Cadastre immobilier et registre UBO
Rappelons que le cadastre des biens immobiliers, lui, existe de longue date. Chaque année, vous devez en effet mentionner dans votre déclaration fiscale les revenus cadastraux des immeubles que vous possédez en Belgique (autres que votre habitation principale) ainsi que les revenus immobiliers (fictifs ou réels) de vos biens à l'étranger. Dès l'année prochaine, vos biens immobiliers étrangers seront également imposés sur la base d'un revenu cadastral.
Quant au registre UBO, il renseigne si vous êtes bénéficiaire effectif d’une société ou si vous y détenez une participation.
La loi du 8 juillet 2018 impose aux institutions financières d’informer le PCC de:
- l’ouverture et la fermeture d’un compte bancaire ou d’un compte courant, avec mention de l’identité du/des titulaire(s) et d’éventuels mandataires;
- les transactions financières impliquant des espèces dans lesquelles l’institution intervient;
- l’existence ou la fin d’un contrat financier avec un client: location de coffre, assurance-vie, crédit-hypothécaire, convention relative à des services d’investissement, etc.;
La loi programme du 20 décembre a ajouté :
- le montant globalisé périodique de certains contrats (réserves constituées de contrats d’assurance-vie des branches 21, 23, 25 et 26, conventions portant sur des services d’investissement)
Restait à fixer la périodicité de l’établissement des soldes et du montant globalisé, ainsi que les minima à partir desquels l’obligation de déclaration s’applique.
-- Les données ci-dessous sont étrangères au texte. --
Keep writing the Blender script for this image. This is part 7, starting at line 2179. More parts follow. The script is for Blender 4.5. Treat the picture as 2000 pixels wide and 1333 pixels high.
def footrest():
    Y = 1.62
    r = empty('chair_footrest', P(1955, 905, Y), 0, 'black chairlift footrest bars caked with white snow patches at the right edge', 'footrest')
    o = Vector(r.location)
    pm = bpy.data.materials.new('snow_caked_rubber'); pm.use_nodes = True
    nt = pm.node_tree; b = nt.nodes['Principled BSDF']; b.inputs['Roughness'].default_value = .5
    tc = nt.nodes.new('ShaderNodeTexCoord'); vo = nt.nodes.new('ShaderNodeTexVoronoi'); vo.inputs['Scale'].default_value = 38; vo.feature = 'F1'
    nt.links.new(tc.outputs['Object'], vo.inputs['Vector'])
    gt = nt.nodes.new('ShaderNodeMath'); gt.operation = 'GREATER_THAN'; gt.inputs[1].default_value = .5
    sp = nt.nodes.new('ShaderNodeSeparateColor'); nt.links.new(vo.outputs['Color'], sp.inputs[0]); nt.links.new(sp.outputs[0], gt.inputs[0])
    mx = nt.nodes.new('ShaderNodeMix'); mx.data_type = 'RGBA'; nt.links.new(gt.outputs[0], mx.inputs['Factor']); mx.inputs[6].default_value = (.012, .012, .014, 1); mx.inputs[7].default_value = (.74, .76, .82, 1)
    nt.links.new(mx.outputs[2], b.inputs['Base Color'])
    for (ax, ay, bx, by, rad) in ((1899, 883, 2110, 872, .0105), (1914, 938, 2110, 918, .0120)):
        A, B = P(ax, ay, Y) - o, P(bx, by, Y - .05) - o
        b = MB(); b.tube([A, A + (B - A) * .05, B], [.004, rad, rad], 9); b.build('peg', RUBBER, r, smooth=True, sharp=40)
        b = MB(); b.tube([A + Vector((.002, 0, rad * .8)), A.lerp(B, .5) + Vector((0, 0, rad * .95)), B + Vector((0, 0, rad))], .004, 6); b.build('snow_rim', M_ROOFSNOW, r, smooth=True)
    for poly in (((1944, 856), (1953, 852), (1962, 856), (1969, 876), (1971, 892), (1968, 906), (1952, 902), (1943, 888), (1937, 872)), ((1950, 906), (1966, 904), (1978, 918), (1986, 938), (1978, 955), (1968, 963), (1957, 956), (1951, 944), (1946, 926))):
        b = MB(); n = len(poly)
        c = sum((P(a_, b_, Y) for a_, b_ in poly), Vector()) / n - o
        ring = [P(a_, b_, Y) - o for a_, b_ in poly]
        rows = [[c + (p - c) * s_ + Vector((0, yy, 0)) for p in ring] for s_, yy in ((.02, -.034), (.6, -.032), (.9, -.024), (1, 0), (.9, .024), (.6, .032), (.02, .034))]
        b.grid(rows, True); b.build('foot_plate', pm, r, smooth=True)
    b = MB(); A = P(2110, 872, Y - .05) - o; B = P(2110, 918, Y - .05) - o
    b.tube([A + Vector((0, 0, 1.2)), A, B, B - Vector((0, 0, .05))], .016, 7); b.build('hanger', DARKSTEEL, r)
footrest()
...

Un AR du 6 juin 2021 organise la concrétisation de ces nouvelles dispositions:
- les soldes des comptes bancaires et de paiement et les montants globalisés des contrats sont établis semestriellement (au 30/06 et au 31/12);
- les montants globalisés des contrats d’assurance-vie sont établis une fois par an (au 31/12);
- il n’y a pas seuil minimum pour la déclaration du solde et du montant globalisé. Tous les comptes sont donc concernés.